→ DATA ROWS:
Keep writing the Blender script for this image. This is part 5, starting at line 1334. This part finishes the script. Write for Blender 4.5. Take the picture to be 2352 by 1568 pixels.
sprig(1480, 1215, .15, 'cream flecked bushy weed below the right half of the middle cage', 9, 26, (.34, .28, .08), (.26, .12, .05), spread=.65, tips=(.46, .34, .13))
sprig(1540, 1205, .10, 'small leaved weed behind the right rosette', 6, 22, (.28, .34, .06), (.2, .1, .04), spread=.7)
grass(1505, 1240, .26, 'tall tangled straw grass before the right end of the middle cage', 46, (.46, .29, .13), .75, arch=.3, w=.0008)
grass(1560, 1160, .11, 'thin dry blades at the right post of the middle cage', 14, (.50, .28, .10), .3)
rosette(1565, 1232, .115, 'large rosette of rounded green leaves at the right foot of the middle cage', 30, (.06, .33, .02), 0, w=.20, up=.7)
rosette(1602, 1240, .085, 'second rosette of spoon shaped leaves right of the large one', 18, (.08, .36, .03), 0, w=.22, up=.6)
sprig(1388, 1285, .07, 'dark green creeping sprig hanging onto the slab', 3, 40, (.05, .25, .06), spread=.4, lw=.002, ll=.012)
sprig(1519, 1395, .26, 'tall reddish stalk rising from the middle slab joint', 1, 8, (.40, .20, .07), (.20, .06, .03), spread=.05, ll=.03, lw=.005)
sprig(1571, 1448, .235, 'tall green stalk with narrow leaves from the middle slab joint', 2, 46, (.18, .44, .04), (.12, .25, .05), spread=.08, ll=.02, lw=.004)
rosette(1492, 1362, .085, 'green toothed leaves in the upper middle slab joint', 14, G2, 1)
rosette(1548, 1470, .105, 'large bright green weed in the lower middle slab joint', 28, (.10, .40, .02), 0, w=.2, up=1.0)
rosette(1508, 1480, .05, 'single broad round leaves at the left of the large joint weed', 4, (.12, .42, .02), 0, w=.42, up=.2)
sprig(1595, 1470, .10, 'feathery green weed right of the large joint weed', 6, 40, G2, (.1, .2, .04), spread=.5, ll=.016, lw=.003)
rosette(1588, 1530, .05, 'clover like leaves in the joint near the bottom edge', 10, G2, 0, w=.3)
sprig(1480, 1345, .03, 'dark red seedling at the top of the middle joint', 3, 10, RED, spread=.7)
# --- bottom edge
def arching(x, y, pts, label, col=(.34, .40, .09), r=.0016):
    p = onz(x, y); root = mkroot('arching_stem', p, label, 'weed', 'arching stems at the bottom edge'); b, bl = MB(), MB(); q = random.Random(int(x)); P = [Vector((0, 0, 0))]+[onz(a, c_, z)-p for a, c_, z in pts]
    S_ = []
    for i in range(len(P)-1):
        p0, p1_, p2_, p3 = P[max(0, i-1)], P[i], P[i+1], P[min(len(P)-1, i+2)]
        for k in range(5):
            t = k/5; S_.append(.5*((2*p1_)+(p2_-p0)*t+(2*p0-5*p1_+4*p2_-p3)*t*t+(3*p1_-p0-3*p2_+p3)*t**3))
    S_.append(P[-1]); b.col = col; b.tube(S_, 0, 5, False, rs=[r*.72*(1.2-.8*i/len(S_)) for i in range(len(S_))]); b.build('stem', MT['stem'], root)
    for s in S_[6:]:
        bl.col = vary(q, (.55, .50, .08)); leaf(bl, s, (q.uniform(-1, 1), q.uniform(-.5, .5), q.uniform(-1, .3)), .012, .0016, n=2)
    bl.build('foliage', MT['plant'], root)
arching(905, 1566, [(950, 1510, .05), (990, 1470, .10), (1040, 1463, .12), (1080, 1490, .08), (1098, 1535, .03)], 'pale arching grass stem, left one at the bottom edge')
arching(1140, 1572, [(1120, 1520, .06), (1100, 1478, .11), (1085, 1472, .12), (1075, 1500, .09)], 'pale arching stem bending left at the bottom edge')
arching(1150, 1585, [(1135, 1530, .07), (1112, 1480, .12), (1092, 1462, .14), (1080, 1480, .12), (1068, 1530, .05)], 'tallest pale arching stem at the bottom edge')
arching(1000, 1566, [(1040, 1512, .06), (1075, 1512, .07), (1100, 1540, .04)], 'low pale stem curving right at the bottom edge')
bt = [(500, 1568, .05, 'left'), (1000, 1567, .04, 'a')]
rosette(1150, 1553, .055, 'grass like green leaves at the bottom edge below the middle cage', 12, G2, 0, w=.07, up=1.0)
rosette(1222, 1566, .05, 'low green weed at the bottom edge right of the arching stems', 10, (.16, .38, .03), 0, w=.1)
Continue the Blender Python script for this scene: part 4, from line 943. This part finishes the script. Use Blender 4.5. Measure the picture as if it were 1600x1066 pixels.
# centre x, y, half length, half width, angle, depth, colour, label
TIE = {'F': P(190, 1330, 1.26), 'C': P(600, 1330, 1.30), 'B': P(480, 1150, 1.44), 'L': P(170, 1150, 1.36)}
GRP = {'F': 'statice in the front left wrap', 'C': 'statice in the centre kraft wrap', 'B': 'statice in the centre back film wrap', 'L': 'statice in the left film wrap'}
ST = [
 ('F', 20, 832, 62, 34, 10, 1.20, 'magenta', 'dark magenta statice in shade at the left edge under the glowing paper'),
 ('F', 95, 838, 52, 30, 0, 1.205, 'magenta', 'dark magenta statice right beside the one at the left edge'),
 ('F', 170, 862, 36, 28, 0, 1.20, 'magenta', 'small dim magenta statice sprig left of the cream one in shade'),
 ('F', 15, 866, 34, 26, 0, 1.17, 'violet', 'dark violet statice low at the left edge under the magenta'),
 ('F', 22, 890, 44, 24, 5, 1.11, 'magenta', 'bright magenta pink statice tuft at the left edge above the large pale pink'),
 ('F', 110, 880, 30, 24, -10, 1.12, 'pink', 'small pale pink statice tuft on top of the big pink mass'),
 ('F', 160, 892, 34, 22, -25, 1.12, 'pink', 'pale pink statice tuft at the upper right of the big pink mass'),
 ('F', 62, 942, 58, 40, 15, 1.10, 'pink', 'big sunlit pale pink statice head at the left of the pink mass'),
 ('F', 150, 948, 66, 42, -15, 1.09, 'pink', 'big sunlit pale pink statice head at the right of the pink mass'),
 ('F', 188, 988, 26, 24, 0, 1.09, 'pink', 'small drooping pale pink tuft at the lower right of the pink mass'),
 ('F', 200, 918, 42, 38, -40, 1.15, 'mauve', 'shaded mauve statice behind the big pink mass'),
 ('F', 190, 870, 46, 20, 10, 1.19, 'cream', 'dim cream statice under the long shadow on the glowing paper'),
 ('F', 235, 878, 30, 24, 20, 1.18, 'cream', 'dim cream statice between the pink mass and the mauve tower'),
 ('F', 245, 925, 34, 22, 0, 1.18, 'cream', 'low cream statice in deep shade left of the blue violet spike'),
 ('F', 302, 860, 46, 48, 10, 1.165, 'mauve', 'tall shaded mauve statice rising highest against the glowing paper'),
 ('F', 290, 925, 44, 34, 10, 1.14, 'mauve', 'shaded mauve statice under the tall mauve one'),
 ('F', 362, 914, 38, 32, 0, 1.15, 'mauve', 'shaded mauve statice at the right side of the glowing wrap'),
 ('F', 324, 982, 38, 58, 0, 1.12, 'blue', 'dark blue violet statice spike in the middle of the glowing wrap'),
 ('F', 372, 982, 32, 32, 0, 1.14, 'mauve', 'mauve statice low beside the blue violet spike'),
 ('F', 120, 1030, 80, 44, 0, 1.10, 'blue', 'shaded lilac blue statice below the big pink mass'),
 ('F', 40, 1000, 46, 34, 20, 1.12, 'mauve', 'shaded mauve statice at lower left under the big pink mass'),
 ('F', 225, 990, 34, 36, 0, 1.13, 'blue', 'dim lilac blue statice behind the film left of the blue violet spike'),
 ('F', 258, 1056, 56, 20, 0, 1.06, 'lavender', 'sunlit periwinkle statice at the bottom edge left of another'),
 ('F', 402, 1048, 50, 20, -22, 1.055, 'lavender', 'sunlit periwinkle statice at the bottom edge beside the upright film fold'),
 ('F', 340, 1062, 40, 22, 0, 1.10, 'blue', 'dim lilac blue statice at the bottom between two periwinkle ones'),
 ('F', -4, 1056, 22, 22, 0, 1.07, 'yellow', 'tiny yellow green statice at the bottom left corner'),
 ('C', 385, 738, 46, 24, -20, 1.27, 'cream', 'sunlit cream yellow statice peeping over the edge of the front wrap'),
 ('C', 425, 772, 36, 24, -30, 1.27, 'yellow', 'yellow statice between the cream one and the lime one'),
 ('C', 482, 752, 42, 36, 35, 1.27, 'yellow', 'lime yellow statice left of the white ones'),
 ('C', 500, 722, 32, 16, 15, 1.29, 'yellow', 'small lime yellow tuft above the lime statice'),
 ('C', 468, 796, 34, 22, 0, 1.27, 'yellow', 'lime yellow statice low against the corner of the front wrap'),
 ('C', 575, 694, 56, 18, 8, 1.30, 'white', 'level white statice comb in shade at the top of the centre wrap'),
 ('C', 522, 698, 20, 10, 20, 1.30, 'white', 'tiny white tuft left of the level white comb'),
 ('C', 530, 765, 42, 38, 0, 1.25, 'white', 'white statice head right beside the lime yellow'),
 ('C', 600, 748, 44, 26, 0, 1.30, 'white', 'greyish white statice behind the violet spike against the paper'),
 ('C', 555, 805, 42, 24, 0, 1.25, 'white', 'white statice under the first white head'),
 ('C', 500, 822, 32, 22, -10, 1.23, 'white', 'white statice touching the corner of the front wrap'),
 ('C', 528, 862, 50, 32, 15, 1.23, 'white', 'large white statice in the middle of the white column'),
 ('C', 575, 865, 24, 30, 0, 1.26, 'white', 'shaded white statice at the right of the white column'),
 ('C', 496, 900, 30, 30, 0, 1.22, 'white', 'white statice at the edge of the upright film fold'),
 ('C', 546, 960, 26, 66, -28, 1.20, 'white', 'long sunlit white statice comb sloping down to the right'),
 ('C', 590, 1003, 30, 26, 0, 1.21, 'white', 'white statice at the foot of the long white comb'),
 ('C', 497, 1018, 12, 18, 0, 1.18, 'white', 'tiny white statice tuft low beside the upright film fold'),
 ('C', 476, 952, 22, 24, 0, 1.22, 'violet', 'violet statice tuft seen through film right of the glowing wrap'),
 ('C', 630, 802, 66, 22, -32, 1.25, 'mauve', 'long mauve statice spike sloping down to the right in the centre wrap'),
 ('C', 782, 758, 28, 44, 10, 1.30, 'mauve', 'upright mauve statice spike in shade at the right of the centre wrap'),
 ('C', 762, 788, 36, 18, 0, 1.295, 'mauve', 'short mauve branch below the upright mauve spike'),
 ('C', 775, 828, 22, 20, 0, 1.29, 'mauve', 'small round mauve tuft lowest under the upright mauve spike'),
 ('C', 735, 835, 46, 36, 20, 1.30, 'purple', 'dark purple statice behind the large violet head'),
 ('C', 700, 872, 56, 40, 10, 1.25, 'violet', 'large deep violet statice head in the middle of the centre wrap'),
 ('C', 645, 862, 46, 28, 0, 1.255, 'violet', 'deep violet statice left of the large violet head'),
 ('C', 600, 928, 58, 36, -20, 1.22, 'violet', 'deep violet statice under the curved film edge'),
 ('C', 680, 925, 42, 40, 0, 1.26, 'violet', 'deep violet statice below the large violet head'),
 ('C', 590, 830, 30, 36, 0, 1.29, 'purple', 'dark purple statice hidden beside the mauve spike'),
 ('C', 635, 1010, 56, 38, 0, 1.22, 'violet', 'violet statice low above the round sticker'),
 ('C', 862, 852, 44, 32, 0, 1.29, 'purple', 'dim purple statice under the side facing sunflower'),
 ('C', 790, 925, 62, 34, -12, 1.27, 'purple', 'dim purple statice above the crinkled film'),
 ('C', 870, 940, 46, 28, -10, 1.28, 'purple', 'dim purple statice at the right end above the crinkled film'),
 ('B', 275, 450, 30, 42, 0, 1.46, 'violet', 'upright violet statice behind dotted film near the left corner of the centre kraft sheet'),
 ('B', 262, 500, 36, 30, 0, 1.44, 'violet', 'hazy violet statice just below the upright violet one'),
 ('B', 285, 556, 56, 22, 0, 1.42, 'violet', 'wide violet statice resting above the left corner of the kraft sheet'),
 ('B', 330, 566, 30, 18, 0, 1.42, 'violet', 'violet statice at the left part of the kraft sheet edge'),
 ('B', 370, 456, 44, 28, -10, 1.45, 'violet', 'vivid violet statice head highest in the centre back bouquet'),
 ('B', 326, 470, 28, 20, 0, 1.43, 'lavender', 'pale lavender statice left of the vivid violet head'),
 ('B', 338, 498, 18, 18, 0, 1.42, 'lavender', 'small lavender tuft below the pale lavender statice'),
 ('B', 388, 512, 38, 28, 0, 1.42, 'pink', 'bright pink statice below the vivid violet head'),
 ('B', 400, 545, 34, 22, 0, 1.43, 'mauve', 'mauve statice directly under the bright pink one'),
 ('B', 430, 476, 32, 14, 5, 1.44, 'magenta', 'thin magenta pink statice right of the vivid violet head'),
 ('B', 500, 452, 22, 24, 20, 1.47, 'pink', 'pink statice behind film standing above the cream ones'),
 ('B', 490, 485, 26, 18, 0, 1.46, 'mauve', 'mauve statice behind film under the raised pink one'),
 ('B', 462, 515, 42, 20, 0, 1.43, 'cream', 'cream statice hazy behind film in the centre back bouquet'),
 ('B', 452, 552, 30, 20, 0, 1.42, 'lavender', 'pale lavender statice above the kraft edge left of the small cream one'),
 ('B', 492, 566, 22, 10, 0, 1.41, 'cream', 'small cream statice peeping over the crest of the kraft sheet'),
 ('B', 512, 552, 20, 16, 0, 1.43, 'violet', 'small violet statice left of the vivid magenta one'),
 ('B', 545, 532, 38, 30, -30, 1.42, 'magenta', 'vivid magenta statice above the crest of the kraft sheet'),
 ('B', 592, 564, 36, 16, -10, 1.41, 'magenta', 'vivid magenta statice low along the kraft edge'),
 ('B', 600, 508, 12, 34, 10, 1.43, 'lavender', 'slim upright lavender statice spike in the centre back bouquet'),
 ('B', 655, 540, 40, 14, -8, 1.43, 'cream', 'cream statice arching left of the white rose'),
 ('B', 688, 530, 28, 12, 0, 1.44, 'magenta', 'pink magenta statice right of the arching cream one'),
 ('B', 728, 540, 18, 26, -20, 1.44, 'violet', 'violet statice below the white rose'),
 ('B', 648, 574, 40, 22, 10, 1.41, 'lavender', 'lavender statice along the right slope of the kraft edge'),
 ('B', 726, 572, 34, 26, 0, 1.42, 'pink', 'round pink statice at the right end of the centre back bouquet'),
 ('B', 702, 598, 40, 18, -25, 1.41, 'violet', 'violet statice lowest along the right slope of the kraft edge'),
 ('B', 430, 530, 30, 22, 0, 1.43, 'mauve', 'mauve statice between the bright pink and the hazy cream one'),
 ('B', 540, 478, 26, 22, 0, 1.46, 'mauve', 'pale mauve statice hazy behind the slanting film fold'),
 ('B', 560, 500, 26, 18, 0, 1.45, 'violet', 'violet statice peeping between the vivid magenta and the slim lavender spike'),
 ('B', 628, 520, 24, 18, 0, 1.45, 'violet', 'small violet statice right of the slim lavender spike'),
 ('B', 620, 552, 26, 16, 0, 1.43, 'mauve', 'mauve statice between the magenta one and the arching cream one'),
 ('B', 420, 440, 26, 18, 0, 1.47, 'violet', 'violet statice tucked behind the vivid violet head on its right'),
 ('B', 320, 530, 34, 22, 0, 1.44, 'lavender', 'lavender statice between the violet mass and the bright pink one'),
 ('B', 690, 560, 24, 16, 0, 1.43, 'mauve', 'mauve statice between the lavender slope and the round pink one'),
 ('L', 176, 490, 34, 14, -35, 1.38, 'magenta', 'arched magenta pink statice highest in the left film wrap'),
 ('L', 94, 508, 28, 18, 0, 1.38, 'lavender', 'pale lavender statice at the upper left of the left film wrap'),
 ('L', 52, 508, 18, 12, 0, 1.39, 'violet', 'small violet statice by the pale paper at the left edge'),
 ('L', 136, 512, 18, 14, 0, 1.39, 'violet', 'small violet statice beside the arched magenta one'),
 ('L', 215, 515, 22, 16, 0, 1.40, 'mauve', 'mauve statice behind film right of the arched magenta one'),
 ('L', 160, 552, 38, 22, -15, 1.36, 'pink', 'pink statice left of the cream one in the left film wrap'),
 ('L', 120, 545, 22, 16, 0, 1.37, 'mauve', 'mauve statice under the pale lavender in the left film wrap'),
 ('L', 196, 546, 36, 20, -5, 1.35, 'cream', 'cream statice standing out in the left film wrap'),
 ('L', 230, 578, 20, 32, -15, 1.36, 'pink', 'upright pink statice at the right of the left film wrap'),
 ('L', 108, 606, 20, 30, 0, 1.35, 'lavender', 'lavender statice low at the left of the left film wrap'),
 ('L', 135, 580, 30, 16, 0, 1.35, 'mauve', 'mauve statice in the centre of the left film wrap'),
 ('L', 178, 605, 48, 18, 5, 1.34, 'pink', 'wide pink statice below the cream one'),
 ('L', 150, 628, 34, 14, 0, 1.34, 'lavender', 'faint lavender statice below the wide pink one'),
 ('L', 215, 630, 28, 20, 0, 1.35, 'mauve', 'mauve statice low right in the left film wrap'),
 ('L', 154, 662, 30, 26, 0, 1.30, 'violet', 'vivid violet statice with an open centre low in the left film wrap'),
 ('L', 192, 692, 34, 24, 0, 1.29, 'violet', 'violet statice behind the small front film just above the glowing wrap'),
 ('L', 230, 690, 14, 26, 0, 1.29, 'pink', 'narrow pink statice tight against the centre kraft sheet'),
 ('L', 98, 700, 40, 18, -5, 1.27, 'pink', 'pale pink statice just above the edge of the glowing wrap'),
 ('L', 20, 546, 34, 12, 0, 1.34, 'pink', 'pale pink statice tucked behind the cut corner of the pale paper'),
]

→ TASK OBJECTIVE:
Say how many lines in this material hold "finishes", and say nothing else.

→ TASK OUTPUT:
2